### WHAT YOU SHOULD DO
Search the listing below for the string "script" and copy every line where it occurs.

### DATA LINES
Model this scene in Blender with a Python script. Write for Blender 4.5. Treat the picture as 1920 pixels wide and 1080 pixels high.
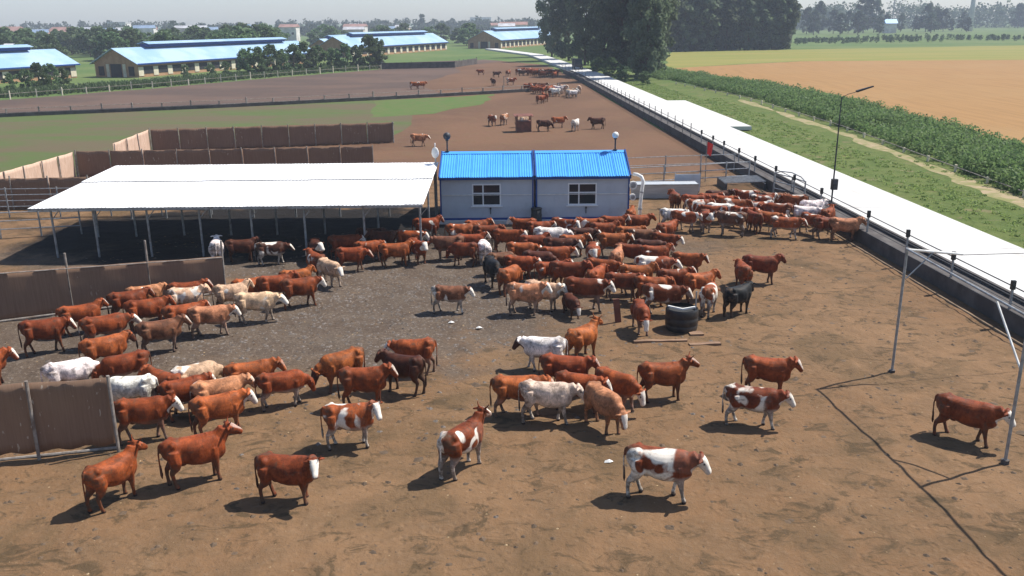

---

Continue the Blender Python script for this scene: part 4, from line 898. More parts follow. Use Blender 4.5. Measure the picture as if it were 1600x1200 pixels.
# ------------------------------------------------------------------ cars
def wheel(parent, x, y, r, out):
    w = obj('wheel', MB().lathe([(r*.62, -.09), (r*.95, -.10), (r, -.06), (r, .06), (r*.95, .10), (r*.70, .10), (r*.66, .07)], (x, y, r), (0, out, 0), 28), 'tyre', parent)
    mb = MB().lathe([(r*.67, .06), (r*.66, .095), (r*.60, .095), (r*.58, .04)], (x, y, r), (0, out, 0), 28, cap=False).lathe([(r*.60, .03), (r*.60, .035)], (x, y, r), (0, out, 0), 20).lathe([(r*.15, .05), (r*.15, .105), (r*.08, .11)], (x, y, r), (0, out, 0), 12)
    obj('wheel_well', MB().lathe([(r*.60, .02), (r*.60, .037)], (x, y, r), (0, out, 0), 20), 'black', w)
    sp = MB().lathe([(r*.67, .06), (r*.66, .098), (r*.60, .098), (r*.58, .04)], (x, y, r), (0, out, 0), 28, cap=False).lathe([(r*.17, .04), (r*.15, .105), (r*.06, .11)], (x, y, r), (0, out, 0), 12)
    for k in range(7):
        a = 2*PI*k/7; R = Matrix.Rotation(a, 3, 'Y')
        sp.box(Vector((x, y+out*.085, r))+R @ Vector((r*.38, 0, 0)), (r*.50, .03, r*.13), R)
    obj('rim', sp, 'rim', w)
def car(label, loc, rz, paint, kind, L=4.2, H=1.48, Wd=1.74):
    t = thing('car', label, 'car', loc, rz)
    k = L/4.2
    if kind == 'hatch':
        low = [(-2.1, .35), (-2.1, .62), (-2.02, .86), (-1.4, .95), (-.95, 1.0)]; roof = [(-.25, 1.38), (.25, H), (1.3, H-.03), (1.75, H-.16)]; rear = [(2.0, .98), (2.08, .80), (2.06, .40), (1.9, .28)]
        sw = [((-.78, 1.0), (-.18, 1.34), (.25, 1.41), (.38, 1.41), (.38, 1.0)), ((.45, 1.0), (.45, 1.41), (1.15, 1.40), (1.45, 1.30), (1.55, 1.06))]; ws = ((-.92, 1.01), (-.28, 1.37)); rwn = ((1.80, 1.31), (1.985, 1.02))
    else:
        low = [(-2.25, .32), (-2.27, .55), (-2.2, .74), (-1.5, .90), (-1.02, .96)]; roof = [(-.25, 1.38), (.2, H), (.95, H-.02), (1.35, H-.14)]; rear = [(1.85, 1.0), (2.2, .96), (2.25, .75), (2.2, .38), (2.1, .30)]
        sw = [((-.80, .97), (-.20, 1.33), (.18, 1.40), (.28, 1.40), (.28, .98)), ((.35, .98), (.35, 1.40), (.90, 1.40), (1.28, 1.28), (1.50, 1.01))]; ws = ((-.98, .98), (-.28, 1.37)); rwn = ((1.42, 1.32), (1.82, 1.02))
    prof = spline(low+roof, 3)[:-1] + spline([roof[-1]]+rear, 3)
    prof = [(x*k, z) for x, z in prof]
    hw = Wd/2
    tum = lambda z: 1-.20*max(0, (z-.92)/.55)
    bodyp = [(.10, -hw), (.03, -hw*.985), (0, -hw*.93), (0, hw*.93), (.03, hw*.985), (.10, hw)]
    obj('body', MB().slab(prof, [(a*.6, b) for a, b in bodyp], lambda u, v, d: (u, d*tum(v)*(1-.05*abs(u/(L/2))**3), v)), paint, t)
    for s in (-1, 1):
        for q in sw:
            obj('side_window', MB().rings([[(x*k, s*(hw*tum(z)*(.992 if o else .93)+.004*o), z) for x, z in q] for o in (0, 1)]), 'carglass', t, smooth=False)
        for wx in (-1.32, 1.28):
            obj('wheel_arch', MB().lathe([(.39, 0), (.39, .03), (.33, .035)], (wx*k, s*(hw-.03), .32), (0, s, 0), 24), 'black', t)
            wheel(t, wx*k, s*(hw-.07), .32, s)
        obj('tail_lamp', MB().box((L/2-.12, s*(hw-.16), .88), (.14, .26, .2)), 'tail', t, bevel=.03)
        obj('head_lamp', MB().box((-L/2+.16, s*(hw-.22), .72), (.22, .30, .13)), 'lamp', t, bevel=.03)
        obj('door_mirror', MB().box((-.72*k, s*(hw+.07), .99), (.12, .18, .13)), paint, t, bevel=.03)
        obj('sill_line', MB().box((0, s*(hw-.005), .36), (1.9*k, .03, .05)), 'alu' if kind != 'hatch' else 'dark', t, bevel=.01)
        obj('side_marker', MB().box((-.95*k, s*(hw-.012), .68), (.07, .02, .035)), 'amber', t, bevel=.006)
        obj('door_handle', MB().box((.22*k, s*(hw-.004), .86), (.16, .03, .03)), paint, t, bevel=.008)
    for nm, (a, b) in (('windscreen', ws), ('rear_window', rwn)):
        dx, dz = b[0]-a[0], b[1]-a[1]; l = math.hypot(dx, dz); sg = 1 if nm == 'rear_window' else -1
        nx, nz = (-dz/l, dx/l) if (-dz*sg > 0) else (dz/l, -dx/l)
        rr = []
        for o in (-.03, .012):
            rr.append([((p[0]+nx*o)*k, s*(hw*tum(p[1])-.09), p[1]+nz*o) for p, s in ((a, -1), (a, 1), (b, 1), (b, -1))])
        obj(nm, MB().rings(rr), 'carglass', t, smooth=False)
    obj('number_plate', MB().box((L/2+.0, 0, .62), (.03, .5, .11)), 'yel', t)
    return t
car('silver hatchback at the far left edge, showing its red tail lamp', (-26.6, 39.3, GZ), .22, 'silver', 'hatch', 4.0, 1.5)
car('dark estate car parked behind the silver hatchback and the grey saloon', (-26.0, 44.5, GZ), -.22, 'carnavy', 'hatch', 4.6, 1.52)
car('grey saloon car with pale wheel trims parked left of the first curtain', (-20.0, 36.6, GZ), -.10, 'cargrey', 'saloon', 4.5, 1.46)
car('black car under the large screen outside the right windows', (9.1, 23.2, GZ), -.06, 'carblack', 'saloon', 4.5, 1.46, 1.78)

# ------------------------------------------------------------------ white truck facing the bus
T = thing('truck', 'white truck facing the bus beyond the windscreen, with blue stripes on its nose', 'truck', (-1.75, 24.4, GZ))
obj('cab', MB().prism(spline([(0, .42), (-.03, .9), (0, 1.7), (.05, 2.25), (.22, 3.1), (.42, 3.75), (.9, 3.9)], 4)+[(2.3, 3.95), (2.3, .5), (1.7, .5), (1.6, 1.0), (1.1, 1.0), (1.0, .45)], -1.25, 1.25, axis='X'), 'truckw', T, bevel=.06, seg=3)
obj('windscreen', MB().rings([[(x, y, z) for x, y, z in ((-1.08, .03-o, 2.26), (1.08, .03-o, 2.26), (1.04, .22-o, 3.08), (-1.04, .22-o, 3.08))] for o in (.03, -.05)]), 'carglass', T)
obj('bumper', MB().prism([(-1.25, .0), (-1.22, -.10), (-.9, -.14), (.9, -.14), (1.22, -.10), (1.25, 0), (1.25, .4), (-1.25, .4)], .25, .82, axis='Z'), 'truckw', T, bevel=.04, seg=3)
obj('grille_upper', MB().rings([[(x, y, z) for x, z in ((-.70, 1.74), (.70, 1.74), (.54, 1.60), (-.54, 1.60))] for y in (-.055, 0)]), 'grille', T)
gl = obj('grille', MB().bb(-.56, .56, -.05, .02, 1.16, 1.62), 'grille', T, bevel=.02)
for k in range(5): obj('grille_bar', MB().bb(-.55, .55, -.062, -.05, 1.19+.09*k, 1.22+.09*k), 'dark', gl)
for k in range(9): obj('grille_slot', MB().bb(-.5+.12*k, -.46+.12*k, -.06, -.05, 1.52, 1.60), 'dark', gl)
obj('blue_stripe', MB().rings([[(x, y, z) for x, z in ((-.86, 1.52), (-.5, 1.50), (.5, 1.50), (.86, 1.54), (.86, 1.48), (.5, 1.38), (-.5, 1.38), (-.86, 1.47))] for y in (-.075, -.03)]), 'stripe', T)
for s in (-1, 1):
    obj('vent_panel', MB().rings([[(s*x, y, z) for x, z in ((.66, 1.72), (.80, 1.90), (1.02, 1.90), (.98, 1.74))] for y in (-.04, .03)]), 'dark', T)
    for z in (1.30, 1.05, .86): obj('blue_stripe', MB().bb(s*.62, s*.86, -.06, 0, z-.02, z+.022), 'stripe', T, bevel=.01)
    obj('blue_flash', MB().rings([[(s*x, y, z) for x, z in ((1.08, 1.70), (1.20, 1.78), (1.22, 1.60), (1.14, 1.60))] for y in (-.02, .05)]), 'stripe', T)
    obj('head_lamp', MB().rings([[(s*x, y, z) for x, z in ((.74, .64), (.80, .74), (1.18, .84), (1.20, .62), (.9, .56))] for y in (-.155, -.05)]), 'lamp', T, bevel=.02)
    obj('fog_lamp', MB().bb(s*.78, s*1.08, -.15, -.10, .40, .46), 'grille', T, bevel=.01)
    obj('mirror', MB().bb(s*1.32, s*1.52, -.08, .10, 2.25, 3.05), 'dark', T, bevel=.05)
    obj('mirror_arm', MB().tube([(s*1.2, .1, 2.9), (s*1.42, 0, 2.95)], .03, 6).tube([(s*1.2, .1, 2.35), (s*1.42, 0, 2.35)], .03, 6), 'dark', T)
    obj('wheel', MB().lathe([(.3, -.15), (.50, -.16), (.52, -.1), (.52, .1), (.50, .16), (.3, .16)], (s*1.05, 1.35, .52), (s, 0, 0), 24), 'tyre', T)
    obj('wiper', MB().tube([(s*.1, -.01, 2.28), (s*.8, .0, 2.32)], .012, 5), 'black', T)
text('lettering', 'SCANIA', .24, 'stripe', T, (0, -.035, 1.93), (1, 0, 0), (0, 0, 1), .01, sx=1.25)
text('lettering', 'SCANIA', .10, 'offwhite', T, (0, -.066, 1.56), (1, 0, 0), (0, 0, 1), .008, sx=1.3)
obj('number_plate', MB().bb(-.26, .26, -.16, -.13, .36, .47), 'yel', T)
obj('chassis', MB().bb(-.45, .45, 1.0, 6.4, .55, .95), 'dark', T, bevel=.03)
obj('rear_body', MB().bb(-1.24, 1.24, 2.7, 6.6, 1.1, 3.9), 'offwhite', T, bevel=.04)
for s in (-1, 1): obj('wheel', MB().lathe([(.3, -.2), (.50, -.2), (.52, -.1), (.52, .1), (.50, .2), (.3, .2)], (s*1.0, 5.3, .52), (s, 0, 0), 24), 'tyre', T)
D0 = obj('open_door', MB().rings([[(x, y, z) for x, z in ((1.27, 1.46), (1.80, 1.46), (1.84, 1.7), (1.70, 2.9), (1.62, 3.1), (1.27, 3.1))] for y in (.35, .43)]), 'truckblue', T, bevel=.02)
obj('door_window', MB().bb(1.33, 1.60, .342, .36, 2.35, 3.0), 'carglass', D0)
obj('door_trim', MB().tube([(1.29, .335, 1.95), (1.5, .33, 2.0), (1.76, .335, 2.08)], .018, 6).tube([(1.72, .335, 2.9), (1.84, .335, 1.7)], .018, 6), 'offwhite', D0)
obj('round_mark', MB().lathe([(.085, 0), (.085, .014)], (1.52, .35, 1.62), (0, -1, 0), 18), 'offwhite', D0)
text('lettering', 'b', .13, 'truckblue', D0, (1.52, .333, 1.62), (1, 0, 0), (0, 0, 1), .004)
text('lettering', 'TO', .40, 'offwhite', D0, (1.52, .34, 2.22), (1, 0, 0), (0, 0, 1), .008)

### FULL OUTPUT
Model this scene in Blender with a Python script. Write for Blender 4.5. Treat the picture as 1920 pixels wide and 1080 pixels high.
Continue the Blender Python script for this scene: part 4, from line 898. More parts follow. Use Blender 4.5. Measure the picture as if it were 1600x1200 pixels.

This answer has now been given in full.